The Department of Homeland Security has awarded $150,000 in grants since November to Masjid Jamaat al Mumineen, the Islamic Society of Akron and Kent, and the Islamic Center of Bothell as part of its "Nonprofit Security Grant Program," according to federal records. The program gives taxpayer funds to nonprofits and religious groups deemed "at high risk of terrorist attack" to help enhance security.
President Joe Biden touted the program last year as an example of the administration’s "aggressive" actions to counter anti-Semitism and "protect Jewish institutions."
But the mosques have condoned the kinds of violence the grant program aims to prevent. In a sermon last month, Nader Taha, the imam of the Islamic Society of Akron & Kent, called the Oct. 7 attacks a "miracle" that "planted the seed of freedom in the heart of not just only the Muslim world, but the whole world."
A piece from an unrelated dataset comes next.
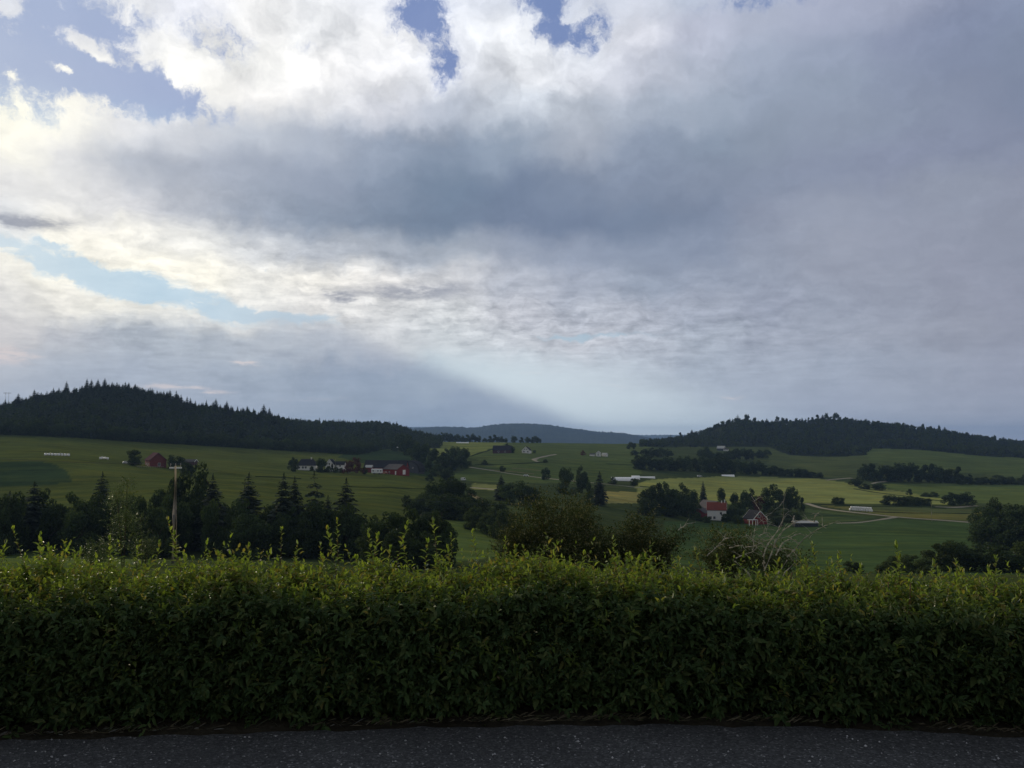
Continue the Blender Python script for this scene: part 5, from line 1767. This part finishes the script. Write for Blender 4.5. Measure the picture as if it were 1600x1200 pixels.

"The faces of the children of Israel will be so humiliated," he said in the sermon reported by the Middle East Media Research Institute. Kent State University, where Taha works as a math lecturer, condemned Taha’s remarks as "anti-Semitic," saying that "references to the October 2023 massacre are abhorrent and stand in stark contrast to our institutional commitment to peaceful dialogue, as well as our core values of kindness and respect."
Masjid Jamaat al Mumineen, a South Florida mosque led by Imam Izhar Khan, promotes numerous books on its website that preach violence against Jews and Christians. In 2011, Khan was indicted alongside his father and several brothers on charges that they funded the Pakistani Taliban, a terrorist group aligned with al Qaeda. According to prosecutors, the Khan family funneled money back to the terrorist group to "further acts of murder, kidnapping and maiming" of Americans. A judge dismissed charges against Khan in 2013 after he served 20 months in prison, citing a lack of evidence. His father was sentenced to 25 years in prison, but he was released in 2019, shortly before his death.